• Directions for this task
Write out exactly the lines between the line containing "Keep writing the" and the line containing "HG[..., 0] -= .018 * _m", including both of those lines, and nothing more.

• Supplied records
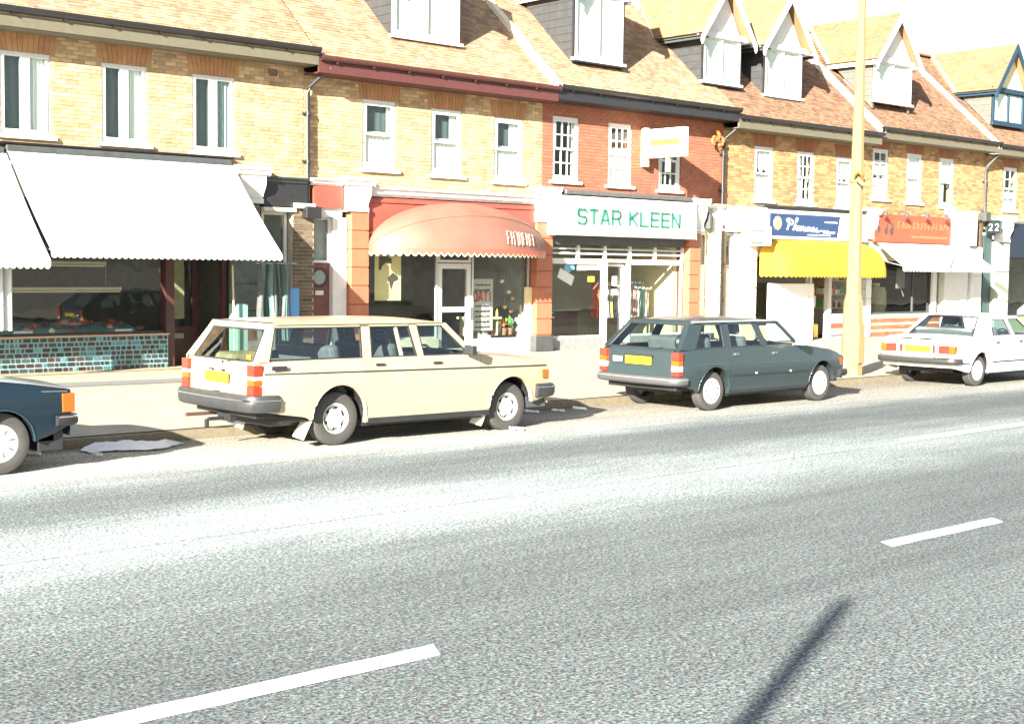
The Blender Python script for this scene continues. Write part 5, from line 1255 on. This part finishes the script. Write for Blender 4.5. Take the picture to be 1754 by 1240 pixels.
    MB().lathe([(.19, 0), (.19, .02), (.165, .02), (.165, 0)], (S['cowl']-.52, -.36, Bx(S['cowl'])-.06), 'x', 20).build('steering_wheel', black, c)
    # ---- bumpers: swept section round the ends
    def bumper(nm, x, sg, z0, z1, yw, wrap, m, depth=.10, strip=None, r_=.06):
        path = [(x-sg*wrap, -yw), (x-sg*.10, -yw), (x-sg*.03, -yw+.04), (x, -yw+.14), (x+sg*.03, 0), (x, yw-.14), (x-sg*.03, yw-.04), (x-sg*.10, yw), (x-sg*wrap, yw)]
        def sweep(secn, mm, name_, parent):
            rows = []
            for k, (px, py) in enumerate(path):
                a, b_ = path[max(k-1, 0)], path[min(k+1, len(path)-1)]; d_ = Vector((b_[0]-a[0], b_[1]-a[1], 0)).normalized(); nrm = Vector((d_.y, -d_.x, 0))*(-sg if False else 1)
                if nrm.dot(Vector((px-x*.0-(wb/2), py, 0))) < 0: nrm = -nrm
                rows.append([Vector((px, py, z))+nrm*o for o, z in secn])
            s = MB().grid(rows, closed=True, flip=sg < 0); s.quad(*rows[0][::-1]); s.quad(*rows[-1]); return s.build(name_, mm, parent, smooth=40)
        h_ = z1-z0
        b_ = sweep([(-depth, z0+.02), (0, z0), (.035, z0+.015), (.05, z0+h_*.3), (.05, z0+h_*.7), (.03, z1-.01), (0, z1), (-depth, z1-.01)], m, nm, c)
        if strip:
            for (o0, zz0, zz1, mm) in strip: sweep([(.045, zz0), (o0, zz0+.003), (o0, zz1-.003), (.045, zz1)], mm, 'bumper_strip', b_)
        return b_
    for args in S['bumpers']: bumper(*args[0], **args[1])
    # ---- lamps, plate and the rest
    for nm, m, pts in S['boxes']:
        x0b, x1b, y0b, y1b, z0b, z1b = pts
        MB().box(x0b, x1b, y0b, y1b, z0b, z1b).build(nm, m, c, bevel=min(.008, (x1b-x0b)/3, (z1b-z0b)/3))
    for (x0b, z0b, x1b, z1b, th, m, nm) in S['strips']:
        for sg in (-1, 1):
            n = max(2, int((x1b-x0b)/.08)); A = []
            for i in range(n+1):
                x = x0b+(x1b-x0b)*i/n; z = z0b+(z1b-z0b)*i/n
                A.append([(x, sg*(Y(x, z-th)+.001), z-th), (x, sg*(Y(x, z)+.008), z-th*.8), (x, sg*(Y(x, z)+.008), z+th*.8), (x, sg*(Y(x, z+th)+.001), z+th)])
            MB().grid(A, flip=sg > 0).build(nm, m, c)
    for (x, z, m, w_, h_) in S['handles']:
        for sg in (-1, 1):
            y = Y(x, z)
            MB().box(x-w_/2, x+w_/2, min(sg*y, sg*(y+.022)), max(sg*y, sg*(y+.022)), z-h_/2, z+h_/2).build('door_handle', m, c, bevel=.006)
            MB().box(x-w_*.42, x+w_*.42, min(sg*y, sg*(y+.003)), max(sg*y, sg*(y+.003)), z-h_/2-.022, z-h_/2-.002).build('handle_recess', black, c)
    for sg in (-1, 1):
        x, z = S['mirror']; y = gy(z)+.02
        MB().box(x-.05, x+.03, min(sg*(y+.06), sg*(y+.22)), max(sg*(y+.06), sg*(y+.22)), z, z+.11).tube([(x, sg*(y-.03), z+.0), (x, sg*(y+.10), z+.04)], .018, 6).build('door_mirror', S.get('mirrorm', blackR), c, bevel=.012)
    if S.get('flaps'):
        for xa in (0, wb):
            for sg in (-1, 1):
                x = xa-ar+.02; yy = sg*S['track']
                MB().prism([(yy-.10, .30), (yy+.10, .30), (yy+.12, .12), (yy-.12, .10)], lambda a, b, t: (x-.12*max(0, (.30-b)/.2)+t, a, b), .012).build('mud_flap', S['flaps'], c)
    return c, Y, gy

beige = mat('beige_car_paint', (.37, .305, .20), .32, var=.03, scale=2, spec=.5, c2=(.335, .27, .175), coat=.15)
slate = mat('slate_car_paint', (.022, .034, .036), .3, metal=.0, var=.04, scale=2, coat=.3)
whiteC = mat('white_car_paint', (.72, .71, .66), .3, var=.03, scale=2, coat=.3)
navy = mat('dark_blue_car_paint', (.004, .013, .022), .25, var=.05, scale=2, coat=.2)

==

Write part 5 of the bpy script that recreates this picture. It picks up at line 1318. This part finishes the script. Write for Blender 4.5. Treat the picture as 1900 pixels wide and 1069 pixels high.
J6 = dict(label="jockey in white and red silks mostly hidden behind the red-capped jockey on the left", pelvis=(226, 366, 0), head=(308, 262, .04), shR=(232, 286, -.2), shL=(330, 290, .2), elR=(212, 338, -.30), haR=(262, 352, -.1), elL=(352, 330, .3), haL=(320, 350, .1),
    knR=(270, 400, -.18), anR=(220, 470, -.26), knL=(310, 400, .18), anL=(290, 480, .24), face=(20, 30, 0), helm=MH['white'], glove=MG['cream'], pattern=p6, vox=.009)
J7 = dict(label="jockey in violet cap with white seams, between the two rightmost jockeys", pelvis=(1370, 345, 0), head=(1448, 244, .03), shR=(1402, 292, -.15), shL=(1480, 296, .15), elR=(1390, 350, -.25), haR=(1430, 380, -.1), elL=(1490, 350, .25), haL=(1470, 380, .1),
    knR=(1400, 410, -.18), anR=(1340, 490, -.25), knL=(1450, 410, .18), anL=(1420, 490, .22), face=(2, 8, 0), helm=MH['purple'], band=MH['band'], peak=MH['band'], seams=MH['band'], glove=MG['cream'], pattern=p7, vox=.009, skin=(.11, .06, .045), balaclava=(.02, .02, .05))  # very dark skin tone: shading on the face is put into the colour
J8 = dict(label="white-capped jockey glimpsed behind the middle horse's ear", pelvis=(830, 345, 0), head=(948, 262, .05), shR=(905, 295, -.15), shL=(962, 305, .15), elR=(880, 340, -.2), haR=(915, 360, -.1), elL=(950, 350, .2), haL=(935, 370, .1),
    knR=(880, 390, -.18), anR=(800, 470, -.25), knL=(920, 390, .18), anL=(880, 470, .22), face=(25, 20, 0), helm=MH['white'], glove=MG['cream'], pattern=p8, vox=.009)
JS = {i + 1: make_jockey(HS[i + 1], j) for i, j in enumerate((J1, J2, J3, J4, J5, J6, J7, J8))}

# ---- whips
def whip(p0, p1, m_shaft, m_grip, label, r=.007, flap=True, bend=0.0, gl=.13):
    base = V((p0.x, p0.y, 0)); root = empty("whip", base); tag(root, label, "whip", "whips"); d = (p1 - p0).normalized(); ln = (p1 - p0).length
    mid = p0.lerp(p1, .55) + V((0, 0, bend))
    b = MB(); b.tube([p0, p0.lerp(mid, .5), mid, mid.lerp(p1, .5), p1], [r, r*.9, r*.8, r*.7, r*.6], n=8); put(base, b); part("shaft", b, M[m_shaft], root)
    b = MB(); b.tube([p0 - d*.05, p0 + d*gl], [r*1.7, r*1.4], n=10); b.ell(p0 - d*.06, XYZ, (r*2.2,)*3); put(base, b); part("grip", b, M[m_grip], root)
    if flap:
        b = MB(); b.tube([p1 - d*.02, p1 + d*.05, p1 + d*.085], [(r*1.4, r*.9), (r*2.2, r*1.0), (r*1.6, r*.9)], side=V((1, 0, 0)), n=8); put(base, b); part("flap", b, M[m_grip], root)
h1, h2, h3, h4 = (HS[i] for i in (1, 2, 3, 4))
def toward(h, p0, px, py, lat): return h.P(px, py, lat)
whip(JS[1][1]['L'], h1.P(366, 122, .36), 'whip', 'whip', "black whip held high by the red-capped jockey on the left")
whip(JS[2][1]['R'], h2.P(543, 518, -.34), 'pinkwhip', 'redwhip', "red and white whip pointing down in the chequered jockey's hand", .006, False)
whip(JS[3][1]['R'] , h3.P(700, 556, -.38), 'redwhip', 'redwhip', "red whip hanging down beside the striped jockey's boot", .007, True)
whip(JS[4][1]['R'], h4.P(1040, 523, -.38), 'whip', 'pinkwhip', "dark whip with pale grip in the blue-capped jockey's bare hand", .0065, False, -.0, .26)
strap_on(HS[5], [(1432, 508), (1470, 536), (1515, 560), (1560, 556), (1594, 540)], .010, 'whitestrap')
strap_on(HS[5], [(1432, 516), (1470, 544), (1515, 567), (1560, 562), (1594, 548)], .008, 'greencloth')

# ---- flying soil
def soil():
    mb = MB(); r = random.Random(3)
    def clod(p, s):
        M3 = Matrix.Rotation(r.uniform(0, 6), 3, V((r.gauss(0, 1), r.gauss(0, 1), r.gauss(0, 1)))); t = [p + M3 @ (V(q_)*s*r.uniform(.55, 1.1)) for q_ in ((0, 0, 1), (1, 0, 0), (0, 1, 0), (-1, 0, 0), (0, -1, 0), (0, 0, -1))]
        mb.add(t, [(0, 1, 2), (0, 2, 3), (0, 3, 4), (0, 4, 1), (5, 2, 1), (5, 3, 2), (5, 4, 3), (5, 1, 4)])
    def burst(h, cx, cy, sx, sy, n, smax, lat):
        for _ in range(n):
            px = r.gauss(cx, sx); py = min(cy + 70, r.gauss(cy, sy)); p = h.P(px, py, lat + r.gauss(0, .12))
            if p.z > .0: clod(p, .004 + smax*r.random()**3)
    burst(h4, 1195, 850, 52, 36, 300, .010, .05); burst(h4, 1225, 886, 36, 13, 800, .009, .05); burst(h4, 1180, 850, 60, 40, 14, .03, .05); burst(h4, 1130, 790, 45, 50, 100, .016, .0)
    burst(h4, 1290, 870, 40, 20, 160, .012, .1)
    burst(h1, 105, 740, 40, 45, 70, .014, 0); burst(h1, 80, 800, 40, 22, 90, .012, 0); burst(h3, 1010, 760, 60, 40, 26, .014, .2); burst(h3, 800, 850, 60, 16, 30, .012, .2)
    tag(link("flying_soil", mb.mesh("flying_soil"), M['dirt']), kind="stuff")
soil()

--

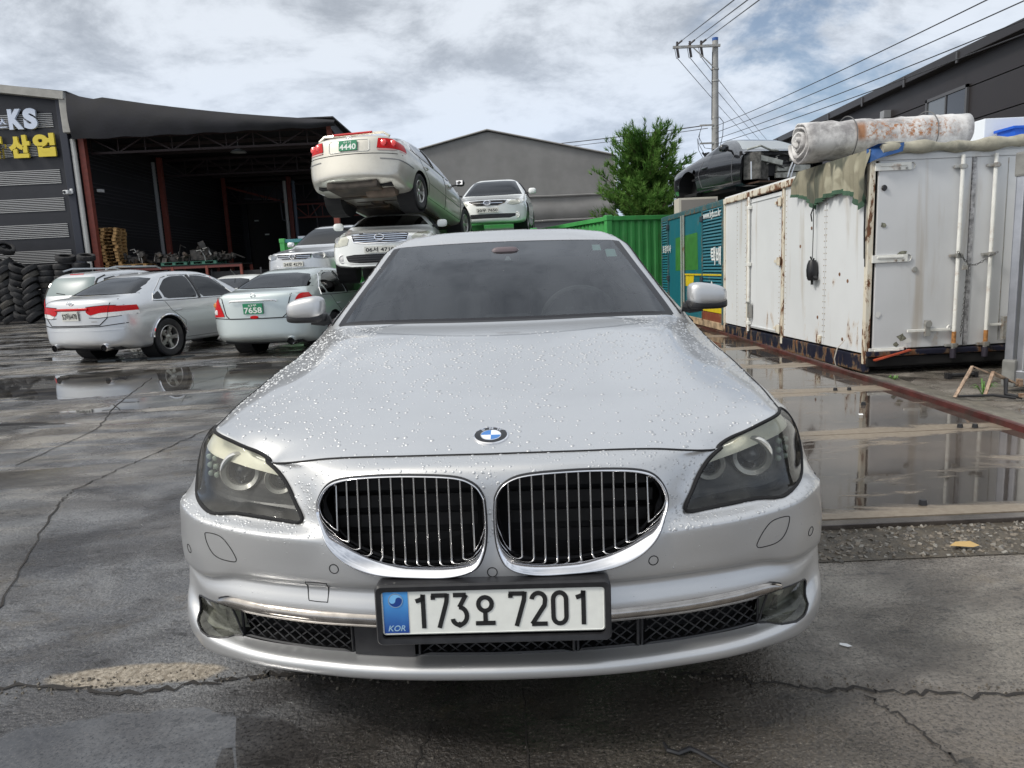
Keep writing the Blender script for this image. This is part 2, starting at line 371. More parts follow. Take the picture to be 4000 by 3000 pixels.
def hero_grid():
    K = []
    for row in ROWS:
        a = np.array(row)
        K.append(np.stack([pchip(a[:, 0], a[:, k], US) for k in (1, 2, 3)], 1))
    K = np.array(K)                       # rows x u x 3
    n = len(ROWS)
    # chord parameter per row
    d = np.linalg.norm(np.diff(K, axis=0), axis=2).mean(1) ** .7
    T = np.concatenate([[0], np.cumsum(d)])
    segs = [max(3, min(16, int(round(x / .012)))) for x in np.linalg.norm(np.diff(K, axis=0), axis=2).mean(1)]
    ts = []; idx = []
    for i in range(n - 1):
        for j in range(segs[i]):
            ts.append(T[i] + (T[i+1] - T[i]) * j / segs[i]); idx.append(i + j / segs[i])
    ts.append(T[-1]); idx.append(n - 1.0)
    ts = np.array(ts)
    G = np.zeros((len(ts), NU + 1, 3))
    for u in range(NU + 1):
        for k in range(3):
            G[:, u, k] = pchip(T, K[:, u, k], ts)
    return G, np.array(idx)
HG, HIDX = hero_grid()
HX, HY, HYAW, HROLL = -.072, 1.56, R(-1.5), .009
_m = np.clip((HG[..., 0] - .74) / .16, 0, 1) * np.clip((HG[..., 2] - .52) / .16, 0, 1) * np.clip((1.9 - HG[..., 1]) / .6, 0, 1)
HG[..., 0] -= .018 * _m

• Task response
Keep writing the Blender script for this image. This is part 2, starting at line 371. More parts follow. Take the picture to be 4000 by 3000 pixels.
def hero_grid():
    K = []
    for row in ROWS:
        a = np.array(row)
        K.append(np.stack([pchip(a[:, 0], a[:, k], US) for k in (1, 2, 3)], 1))
    K = np.array(K)                       # rows x u x 3
    n = len(ROWS)
    # chord parameter per row
    d = np.linalg.norm(np.diff(K, axis=0), axis=2).mean(1) ** .7
    T = np.concatenate([[0], np.cumsum(d)])
    segs = [max(3, min(16, int(round(x / .012)))) for x in np.linalg.norm(np.diff(K, axis=0), axis=2).mean(1)]
    ts = []; idx = []
    for i in range(n - 1):
        for j in range(segs[i]):
            ts.append(T[i] + (T[i+1] - T[i]) * j / segs[i]); idx.append(i + j / segs[i])
    ts.append(T[-1]); idx.append(n - 1.0)
    ts = np.array(ts)
    G = np.zeros((len(ts), NU + 1, 3))
    for u in range(NU + 1):
        for k in range(3):
            G[:, u, k] = pchip(T, K[:, u, k], ts)
    return G, np.array(idx)
HG, HIDX = hero_grid()
HX, HY, HYAW, HROLL = -.072, 1.56, R(-1.5), .009
_m = np.clip((HG[..., 0] - .74) / .16, 0, 1) * np.clip((HG[..., 2] - .52) / .16, 0, 1) * np.clip((1.9 - HG[..., 1]) / .6, 0, 1)
HG[..., 0] -= .018 * _m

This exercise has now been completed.